Japanese tourists visiting the Mt. Scopus promenade were startled yesterday when hundreds of black-clad haredis suddenly emerged and took over the observation site.
One ultra-Orthodox man wearing glasses and an embroidered silk coat started crying when he turned to face Temple Mount. He was accompanied by the crowd's mournful chanting.
Someone drew a knife and made a long rent in his silk coat. Everyone in the crowd followed suit and tore their coats.
The bespectacled man was Rabbi Aharon Teitelbaum, son of the late Rabbi Moshe Teitelbaum and the new spiritual leader (Admor) of the Satmar hasidic dynasty. His uncle, Rabbi Yoel Teitelbaum, the ideological leader of the anti-Zionist ultra-Orthodox hasids, wrote a book after the Six-Day War explaining the prohibition against visiting and praying at the Western Wall.
A remnant of the Temple had fallen into the hands of "a foreign occupier," or "the other," he wrote.
Thus the rebbe opened his second day in Israel by observing the Temple Mount from afar and renting his coat in mourning.
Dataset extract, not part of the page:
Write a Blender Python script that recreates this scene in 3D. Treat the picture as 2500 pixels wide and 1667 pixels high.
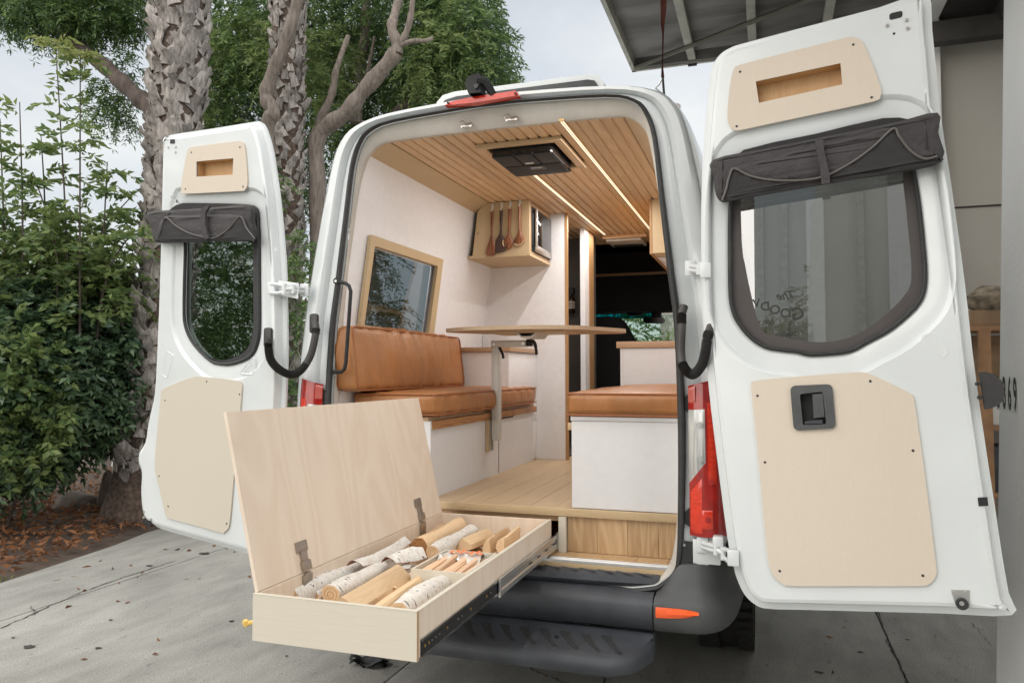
import bpy, bmesh, math, random
import numpy as np
from mathutils import Vector, Matrix, geometry
random.seed(7); RNG = np.random.default_rng(7)
C = bpy.context.scene
for o in list(bpy.data.objects): bpy.data.objects.remove(o)
# ------------------------------------------------------------------ camera
F, CX, CY = 1843.4, 1250.0, 833.5            # focal length and centre in pixels of a 2500 x 1667 picture
CAM = Vector((1.11, -3.0, 1.45))
YAW, PITCH, ROLL = (math.radians(a) for a in (18.5908, 2.3173, -0.1138))
fd = Vector((-math.sin(YAW)*math.cos(PITCH), math.cos(YAW)*math.cos(PITCH), math.sin(PITCH)))
rt = Vector((math.cos(YAW), math.sin(YAW), 0)); up = rt.cross(fd)
rt = rt*math.cos(ROLL) + up*math.sin(ROLL); up = rt.cross(fd)
cd = bpy.data.cameras.new('camera'); cam = bpy.data.objects.new('camera', cd); C.collection.objects.link(cam)
M = Matrix((( rt.x, up.x, -fd.x), (rt.y, up.y, -fd.y), (rt.z, up.z, -fd.z))).to_4x4(); M.translation = CAM
cam.matrix_world = M; cd.sensor_width = 36; cd.lens = F/2500*36; cd.clip_start = 0.05; cd.clip_end = 900
C.camera = cam
# ------------------------------------------------------------------ world, sun, exposure
SUN_EL, SUN_AZ = math.radians(38), math.radians(202)
w = bpy.data.worlds.new('World'); C.world = w; w.use_nodes = True
nt = w.node_tree; nt.nodes.clear()
def N(t, k, **kw):
    n = t.nodes.new(k)
    for a, b in kw.items(): setattr(n, a, b)
    return n
sky = N(nt, 'ShaderNodeTexSky', sky_type='NISHITA'); sky.sun_disc = False
sky.sun_elevation = SUN_EL; sky.sun_rotation = SUN_AZ; sky.air_density = 1.0; sky.dust_density = 3.0; sky.ozone_density = 1.0
tc = N(nt, 'ShaderNodeTexCoord'); mp = N(nt, 'ShaderNodeMapping'); mp.inputs['Scale'].default_value = (1, 1, 2.2)
noi = N(nt, 'ShaderNodeTexNoise'); noi.inputs['Scale'].default_value = 2.1; noi.inputs['Detail'].default_value = 7; noi.inputs['Roughness'].default_value = .55
cr = N(nt, 'ShaderNodeValToRGB'); cr.color_ramp.elements[0].position = .36; cr.color_ramp.elements[1].position = .62
cr.color_ramp.elements[0].color = (.60, .60, .60, 1); cr.color_ramp.elements[1].color = (.93, .93, .93, 1)
mx = N(nt, 'ShaderNodeMix', data_type='RGBA'); mx.inputs['B'].default_value = (6.3, 6.45, 6.45, 1)
bg = N(nt, 'ShaderNodeBackground'); bg.inputs['Strength'].default_value = 0.05; wo = N(nt, 'ShaderNodeOutputWorld')
L = nt.links.new
L(tc.outputs['Generated'], mp.inputs['Vector']); L(mp.outputs['Vector'], noi.inputs['Vector']); L(noi.outputs['Fac'], cr.inputs['Fac'])
L(cr.outputs['Color'], mx.inputs['Factor']); L(sky.outputs['Color'], mx.inputs['A']); L(mx.outputs['Result'], bg.inputs['Color']); L(bg.outputs['Background'], wo.inputs['Surface'])
sd = bpy.data.lights.new('sun', 'SUN'); sun = bpy.data.objects.new('sun', sd); C.collection.objects.link(sun)
sd.energy = 1.5; sd.angle = math.radians(150); sd.color = (1, .96, .9)
sv = Vector((math.cos(SUN_EL)*math.sin(SUN_AZ), math.cos(SUN_EL)*math.cos(SUN_AZ), math.sin(SUN_EL)))
sun.rotation_euler = sv.to_track_quat('Z', 'Y').to_euler()
C.view_settings.view_transform = 'Standard'; C.view_settings.look = 'None'; C.view_settings.gamma = 1
C.view_settings.use_curve_mapping = False; C.view_settings.exposure = 1.58
# ------------------------------------------------------------------ pixel rays (to place measured points on real planes)
def ray(x, y): return rt*((x-CX)/F) - up*((y-CY)/F) + fd
def aY(x, y, Y): d = ray(x, y); return CAM + d*((Y-CAM.y)/d.y)
def aX(x, y, X): d = ray(x, y); return CAM + d*((X-CAM.x)/d.x)
def aZ(x, y, Z): d = ray(x, y); return CAM + d*((Z-CAM.z)/d.z)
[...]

Zionist policemen stood guard around him as he did so, on land occupied by Zionist soldiers, just like the Western Wall.
"Zionism is the father of fathers of impurity," the rabbi told the thousands who crowded in Jerusalem's Shabbat Square on Wednesday.
But the days when Satmar waged ideological wars against Zionism are over, and the sect has directed its passion inward, causing a rift between Rabbi Aharon and his younger brother Rabbi Zalman Leib. The world's largest hasidic sect split a year and a half ago, with their father's death.
Neither faction is overly concerned with whose rebbe is the greater spiritual leader. Money is the name of the game. Like other hasidic courts that were torn apart by inheritance struggles, the factions compete over money and rich supporters, who enable them to maintain institutions -- or merely to flaunt their wealth.
Rabbi Aharon is devoting his visit to demonstrating the anti-Zionist sect's power. In his address on Wednesday, he blasted the ultra-Orthodox sects that receive Zionist funds.
"We'll show the whole world that we can build Torah institutions without the Zionists' help," he said. True Torah scholars throughout the generations have prohibited joining the "evil ones" and enjoying what they have, he said.